Fährt man von Klaus Laufer die Hauptstraße in den Ortskern hinunter, kommt man am Haus von Georg Egeler vorbei. Georg Egeler ist der letzte Büchsenmacher von Oberndorf. Auf seinem Wohnzimmerschrank steht ein ausgestopftes Murmeltier, erlegt auf dem Dachstein, nach zwölf Stunden Murmeltierjagd. Seit fünfzig Jahren ist er Mitglied im Schützenverein, insgesamt hat er 350 »Kreaturen« erlegt, er hat unzählige Jagdgewehre auf unzählige Körper angepasst und insgesamt hundert Gewehre vom Schaft bis zur Mündung selbst gebaut. Mit seiner achtzigsten selbst gebauten Waffe hat er Tiere in Afrika erlegt, mit der hundertsten jagt er Wildschweine und Hasen. »Zwischen Leben und Tod zu entscheiden, das ist kein Hobby«, sagt er und meint es ernst, sehr ernst.

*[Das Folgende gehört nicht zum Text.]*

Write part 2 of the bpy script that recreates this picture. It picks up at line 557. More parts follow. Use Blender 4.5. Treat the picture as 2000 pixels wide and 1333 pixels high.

Der Friedensaktivist steht mal wieder vor dem Werkstor

Wenn man Georg Egeler fragt, wie das so ist mit den Waffen in Oberndorf, dann grinst er nur listig über die Gläser seiner Brille hinweg. Im Hintergrund schnaubt seine Frau: »Hätten wir hier eine Bonbonfabrik, würden wir eben Bonbons produzieren.« Egeler grinst noch breiter. »Früher gab's nichts anderes«, sagt er. »Entweder Stalingrad oder Mauser.«

Jürgen Grässlin steht wieder einmal mit seiner Friedensfahne am Werkstor von Heckler und Koch – nur ein paar Straßen entfernt von Klaus Laufers Einfamilienhaus und dem von Georg Egeler. Grässlin verteilt die Flugblätter mit dem Foto des Einbeinigen aus Somalia. Die meisten Arbeiter laufen an ihm vorbei. Auch Martin Lemperle kommt aus seinem grauen Würfel. »Verlassen Sie bitte das Firmengelände«, sagte er. »Das ist ein freies Land«, antwortet Grässlin. Die zweihundert Euro Bußgeld, falls Lemperle die Polizei rufen wolle, habe er sogar in bar dabei. Zweihundert Euro seien ein Witz, giftet er gehässig und platziert sich und seine Fahne auf dem Nachbargrundstück.

Währenddessen sitzt Karlheinz Leopold von Rheinmetall Waffe/Munition in seinem Büro neben dem Gummibaum und freut sich. Zwei Milliarden Gesamtumsatz für Rheinmetall Defence im Jahr 2010. Und der Neckar bleibt sauber.